The Water Authority’s pipeline distribution system contains 82 miles of prestressed concrete cylinder pipe (PCCP), of which 27 miles have been rehabilitated with steel liners. The remaining 55 miles of unlined PCCP will be fitted with a state of the art, early-warning acoustic monitoring fiber optic cables within their interior until they can be relined, as part of the Water Authority’s Pipeline Relining Program. The cables monitor the pipeline 24-hours per day and can detect evidence of deterioration, even as water flows through the pipeline. The acoustic monitoring cables are expected to be installed within the remaining portions of unlined PCCP by 2011.

fiber pipe
Acoustic monitoring cables are expected to be installed within the remaining portions of unlined PCCP by 2011.

Corrosive soils throughout the county place stress on the underground pipelines that deliver water to the region. To counter-act the corrosion and protect the pipeline, numerous easily corrodible pieces of metal are connected to the pipeline at various points along the pipeline’s length, serving as sacrificial anodes.

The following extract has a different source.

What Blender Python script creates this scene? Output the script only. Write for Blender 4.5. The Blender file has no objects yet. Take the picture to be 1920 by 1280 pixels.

Sacrificial anodes are pieces of metal that are intended to be dissolved or “sacrificed” to protect other metallic components that gradually become worn through the loss of electrons to a corrosive surrounding. By connecting the sacrificial anodes throughout the length of a pipeline, corrosion is prevented and redirected to the sacrificial anode. The anodes are tested on an annual basis.

corrosion rendering
This rendering demonstrates how cathodic protection, with the use of a sacrificial anode, helps guard against corrosion or deterioration of underground pipe.

cathodic pipe
Sacrificial anodes such as these help prevent corrosion to the Water Authority’s pipelines.